I would argue that this is the incipient fascism of today. It is possible that Orbán’s nationalism and control of the media and other parts of the state will allow him to maintain total control for many years. If at some point in the future a unified and effective opposition does arise, we will see if Hungary moves back to democracy – or to something worse than the elected dictatorship it now is.    

It is also easy to see many of the traits of a Müller populist in Donald Trump. He is impatient with the constraints of the judiciary, and is more than happy to fill vacancies with barely qualified or unqualified individuals who will do what he wants. He plays up threats from within and without. He has a penchant for dictators in other countries. He endlessly criticises the “fake news” that comes from an independent press, and instead favours the Republican/Trump propaganda that comes from Fox News. When asked whether he was concerned about death threats that followed his disgraceful attack on one of only two Muslims in Congress he basically said no. His own Republican Party provides no check on his actions.  

But in what sense can any of this be applied to the single political project called Brexit? The ERG are a disparate group of MPs, whose common cause is to push for the most extreme form of Brexit. There is no single authoritarian leader among them. So can Müller’s concept of populism still apply to this project and some of those who push it?

Let’s begin with what happened shortly after the 2016 vote. That referendum did not specify how we left or under what circumstances Article 50 should be triggered; but May decided that she uniquely understood what the referendum meant and parliament did not need to be involved. The Prime Minister wanted to start the Article 50 process without consulting parliament. The issue went to court, and when three judges decided parliament did have to approve the decision, the Daily Mail described them on its front page as enemies of the people.

The Brexit press and those promoting Brexit frequently talk about the will of the people, thereby excluding the 48 per cent who did not vote for it. Indeed Remainers are often accused of sabotaging Brexit, and being the elite that those carrying out the will of the people have to defeat. EU citizens living here are effectively ignored, and were not even allowed to vote in the referendum. When the costs of Brexit are mentioned, we will often be reminded of how the British stood alone in WWII and came through the hardship of war.
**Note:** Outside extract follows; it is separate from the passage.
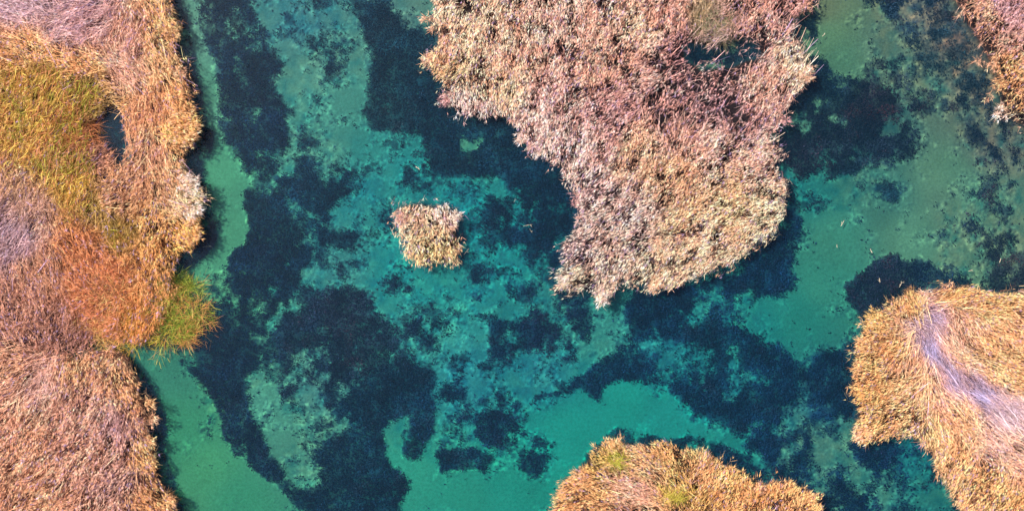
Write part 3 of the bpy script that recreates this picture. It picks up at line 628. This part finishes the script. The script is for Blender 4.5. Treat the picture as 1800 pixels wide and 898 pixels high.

This is nationalist imagery at its most potent and dangerous. At one point the Daily Telegraph managed to find common cause with the authoritarian regime in Hungary and the far right in the US by scapegoating the same wealthy Jew for his “plot” to stop Brexit.

To sum up, Brexit and those pushing it have displayed almost every element of Müller-style populism. I have not even needed to refer to links between various Brexit politicians and the German AfD, Steve Bannon and various far right groups. Or about law breaking in order to win the vote, and the lack of enthusiasm shown by the police in investigating this. Brexit displays the same populist characteristics that you see in Victor Orbán or Donald Trump. Add the violence that Brexit has inspired and the pro-Brexit right encourage with their talk of treason and we have every reason to warn about incipient fascism, as Michael Heseltine pointed out.

It is also naive to imagine that all this will stop if we end up leaving the EU. Steve Bannon is creating a network of far-right parties that will use immigration and Islamophobia to undermine existing parties and then pluralist democracy. Islamophobia has already been employed by the Conservatives in trying to stop Sadiq Khan becoming mayor of London. Brexit of the kind proposed by May will undermine living standards for working people that have hardly grown for a decade. This stagnation, coupled by unfettered and growing inequality, is the kindling that Bannon and his network hope to set alight.

In my view this has become so dangerous partly because the political centre fails to see it. The Brexiters are appeased by May rather than isolated as John Major did. Those termed political moderates fret about the leader of the Labour party as much if not more than incipient fascism.

I cannot quite decide whether the BBC is just blind to all this or if elements within actively promote it. A lesson of history is that the far right is at its most dangerous when it is appeased by a centre that is more concerned about the threat from the left.